To be sure, these were only some of the hundreds of recommendations made by countries, including by U.S. allies, on a wide range of human-rights topics, but they demonstrate just how authoritarian regimes use the council and its mechanisms to their advantage. This includes the special rapporteurs to whom Blinken extended an invitation; at least one of those experts, Belarus’s Alena Douhan, is an out-and-out apologist for authoritarian governments who regularly speaks to their state media outlets. The Biden administration’s message about how America’s racial reckoning fits into its human-rights agenda only invites cynical responses from human-rights-violating regimes.

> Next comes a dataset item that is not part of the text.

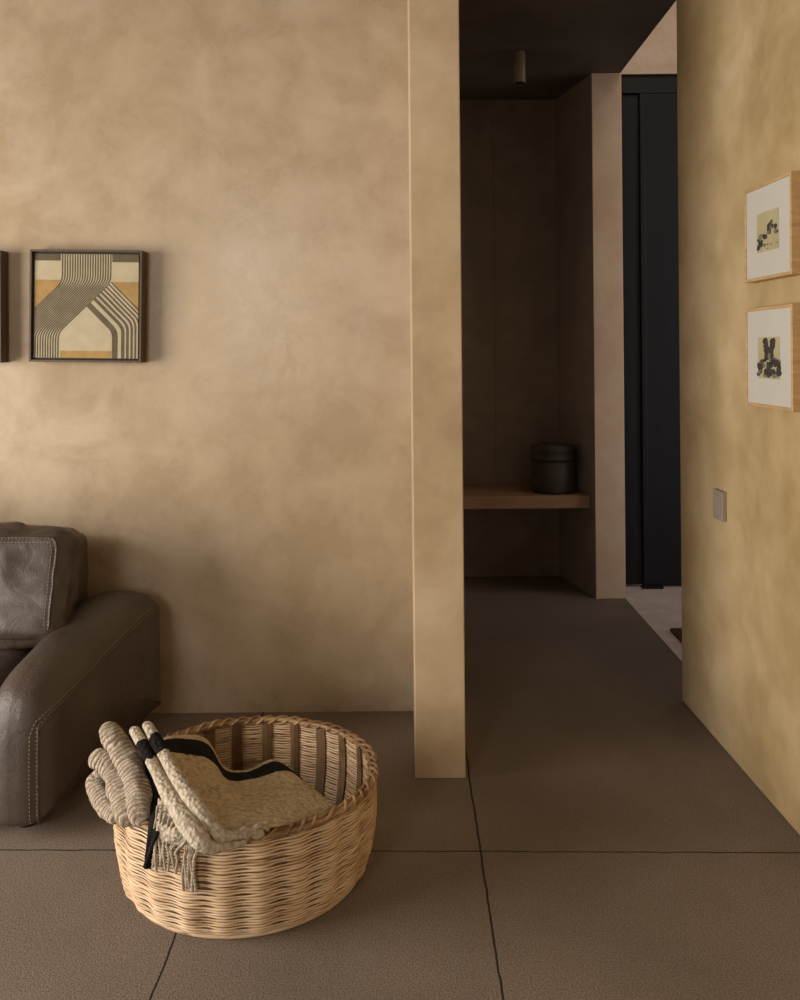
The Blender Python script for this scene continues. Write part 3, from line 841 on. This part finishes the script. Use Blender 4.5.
def design_plain(poly):
    R_ = lambda x0,y0,x1,y1: [(x0,y0),(x1,y0),(x1,y1),(x0,y1)]
    poly(R_(0.6,0,1,0.25), 2, 0.0003); poly(R_(0,0.25,1,1), 3, 0.0003)
    poly([(0,0.3),(0.5,0.3),(0,0.8)], 1, 0.0006)
# place by the front face centre
fc = ad(85.5, 306, WY-T)
art_frame(fc.x, fc.z, math.radians(1.1), 'square framed artwork of bending dark stripes on cream and ochre', design_stripes)
e = ad(1.0, 306, WY-T)
art_frame(e.x-S/2, fc.z+0.002, math.radians(0.3), 'dark framed artwork cut off by the left edge of the photo', design_plain)

# ------------------------------------------------------------------ two small oak frames on the right wall
def oak_frame(ya, yb_, z0, z1, t, label, draw, tilt=0.0):
    root = tag(empty('picture_frame', (1.0, (ya+yb_)/2, z0)), label, 'picture', 'small oak frames on the right wall')
    X0 = 1.0-0.001-t; X1 = 1.0-0.001; fw = 0.0085
    b = MB()
    b.box(X0, X1, ya, ya+fw, z0, z1); b.box(X0, X1, yb_-fw, yb_, z0, z1)
    b.box(X0, X1, ya+fw, yb_-fw, z0, z0+fw); b.box(X0, X1, ya+fw, yb_-fw, z1-fw, z1)
    o = b.build('frame', M['oak'], root); bevel(o, 0.001, 1)
    b = MB(); b.box(X0+0.004, X0+0.008, ya+fw, yb_-fw, z0+fw, z1-fw); b.build('mat_board', M['matboard'], root)
    W, H = yb_-ya, z1-z0
    py0, py1 = ya+0.27*W, ya+0.73*W; pz0, pz1 = z0+0.29*H, z0+0.70*H
    b = MB(); b.box(X0+0.0032, X0+0.0038, py0, py1, pz0, pz1); draw(b, X0+0.0029, py0, py1, pz0, pz1); b.build('print', [M['print'], M['ink'], M['ink2']], root)
    root.location.x = wx((ya+yb_)/2); root.rotation_euler.z = 0.028
    return root
def blot(b, x, y, z, ry, rz, mi, seed):
    n = 11; vs = []
    for k in range(n):
        a = 2*PI*k/n; q = 1+0.38*noise.noise(Vector((math.cos(a)*1.5+seed*3.7, math.sin(a)*1.5, seed)))
        vs.append((x, y+ry*q*math.cos(a), z+rz*q*math.sin(a)))
    b.add(vs, [tuple(reversed(range(n)))], mi+1)
# drawings: s = 0 far (left in the photo) .. 1 near (right)
def draw_sprigs(b, x, y0, y1, z0, z1):
    rnd = random.Random(4); W, H = y1-y0, z1-z0; sd = 1
    def pt(s, t): return y1-s*W, z0+t*H
    for cs, ct, rs, rt, n in ((0.22,0.30,0.17,0.14,16), (0.45,0.42,0.10,0.08,6), (0.72,0.52,0.19,0.11,18), (0.66,0.68,0.05,0.05,4), (0.10,0.12,0.06,0.06,4)):
        for k in range(n):
            y, z = pt(cs+rnd.uniform(-rs, rs), ct+rnd.uniform(-rt, rt)); sd += 1
            blot(b, x-0.00001*sd, y, z, W*rnd.uniform(0.04,0.09), H*rnd.uniform(0.025,0.055), 0 if rnd.random() < 0.7 else 1, sd)
    for k in range(8):
        y, z = pt(rnd.uniform(0.1,0.95), rnd.uniform(0.05,0.2)); sd += 1; blot(b, x-0.00001*sd, y, z, W*0.05, H*0.018, 1, sd)
def draw_bush(b, x, y0, y1, z0, z1):
    rnd = random.Random(9); W, H = y1-y0, z1-z0; sd = 1
    def pt(s, t): return y1-s*W, z0+t*H
    for s0, s1, ct in ((0.37,0.45,0.75), (0.70,0.60,0.75)):
        for k in range(12):
            t = k/11; y, z = pt(lerp(s1, s0, t)+rnd.uniform(-0.03,0.03), lerp(0.5, 0.92, t)); sd += 1
            blot(b, x-0.00001*sd, y, z, W*0.12, H*0.06, 0, sd)
    for k in range(60):
        s_ = rnd.uniform(0.02, 0.98); hmax = 0.58-0.25*abs(s_-0.5)*1.6
        y, z = pt(s_, rnd.uniform(0.08, hmax)); sd += 1
        blot(b, x-0.00001*sd, y, z, W*rnd.uniform(0.06,0.12), H*rnd.uniform(0.04,0.075), 0 if rnd.random() < 0.75 else 1, sd)
XF = 1.0-0.001-0.032
def yat(px): return XF*F/(px-PX)
def zat(px, py, x=XF):
    d = pixdir(px, py); t = x/d.x; return CAM_H+d.z*t
ya, yb_ = yat(791), yat(747)
# measured heights of the two frames
oak_frame(ya, yb_, zat(747,283), zat(747,191), 0.032, 'upper oak picture frame on the right wall with a sparse ink sprig', draw_sprigs)
oak_frame(ya, yb_, zat(747,405), zat(747,309), 0.032, 'lower oak picture frame on the right wall with a dense dark plant print', draw_bush)

# switch on the right wall
sw = tag(empty('wall_switch', (1.0, 2.90, 0.71)), 'small flat wall switch plate on the ochre right wall', 'switch')
b = MB(); b.box(0.986, 0.9995, 2.86, 2.940, 0.717, 0.809); o = b.build('switch_plate', M['switch'], sw); bevel(o, 0.0015, 2)
b = MB(); b.box(0.983, 0.987, 2.875, 2.925, 0.732, 0.794); o = b.build('rocker', M['switch'], sw); bevel(o, 0.001, 2)
sw.location = (wx(2.815), 2.815, 0.71); sw.rotation_euler.z = 0.028

# ------------------------------------------------------------------ hall furniture
bench = tag(empty('wall_bench', (0.5, 4.77, 0.44)), 'thick floating wooden shelf in the dark hall alcove', 'shelf')
b = MB(); b.prism([(0.168,4.575),(0.935,4.575),(0.82,4.99),(0.168,4.99)], 0.447, 0.512)
o = b.build('shelf_board', M['benchwood'], bench); bevel(o, 0.004, 2)
pc = (0.772, 4.72)
pot = tag(empty('lidded_jar', (pc[0], pc[1], 0.512)), 'dark lidded clay jar on the hall shelf', 'jar')
b = MB(); b.lathe([(0.098,0.512),(0.112,0.516),(0.1175,0.53),(0.119,0.58),(0.1185,0.64),(0.116,0.668),(0.113,0.676),(0.106,0.68)], pc, 56); b.build('body', M['clay'], pot, True)
b = MB(); b.lathe([(0.107,0.681),(0.117,0.682),(0.120,0.688),(0.119,0.696),(0.115,0.700),(0.115,0.722),(0.118,0.728),(0.117,0.745),(0.110,0.756),(0.085,0.760),(0.03,0.762),(0.001,0.762)], pc, 56); b.build('lid', M['clay'], pot, True)
sp = tag(empty('ceiling_spotlight', (0.546, 4.19, CEIL)), 'small cylindrical spotlight on the dark hall ceiling', 'lamp')
b = MB(); b.lathe([(0.0235,CEIL-0.145),(0.026,CEIL-0.143),(0.026,CEIL-0.004),(0.024,CEIL-0.0005)], (0.546,4.19), 32); b.build('housing', M['spot'], sp, True)
b = MB(); b.lathe([(0.014,CEIL-0.1475),(0.021,CEIL-0.1475),(0.0215,CEIL-0.1445),(0.014,CEIL-0.1445)], (0.546,4.19), 32); b.build('lens_ring', M['black'], sp, True)
mt = tag(empty('door_mat', (1.5, 3.7, 0)), 'dark brown door mat on the pale entrance floor', 'mat')
b = MB(); b.box(1.165, 1.75, 3.35, 4.0, 0.0, 0.014); o = b.build('mat_pile', M['mat'], mt); bevel(o, 0.004, 2)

It’s not that the U.S. shouldn’t open itself to any criticism. The Trump administration’s stance toward the November 2020 review makes for an interesting example here: Although the administration had pulled the United States out of the Human Rights Council two years earlier, officials were not necessarily hostile to the review process. Andrew Bremberg, who represented the U.S. to U.N. institutions in Geneva under President Donald Trump, even told the Associated Press that scrutiny and debate are important and that “we are willing to openly acknowledge our shortcomings.” Some frank discussion about America’s historical injustices in a select few contexts abroad can even disarm insincere authoritarian trolling about systemic racism.

By contrast, the Biden administration has made openness about American racism one of the most, if not the single most, prominent features of its Human Rights Council campaign. Despite Blinken’s pledges to continue to strive to reform the body, judging by Thomas-Greenfield’s comments today, it doesn’t seem as though a serious attempt to do so is the administration’s central focus.

That’s especially good news for the Chinese Communist Party and other human-rights abusers who leverage progressive guilt about systemic racism as a smokescreen for their efforts to fundamentally reshape international institutions to their advantage.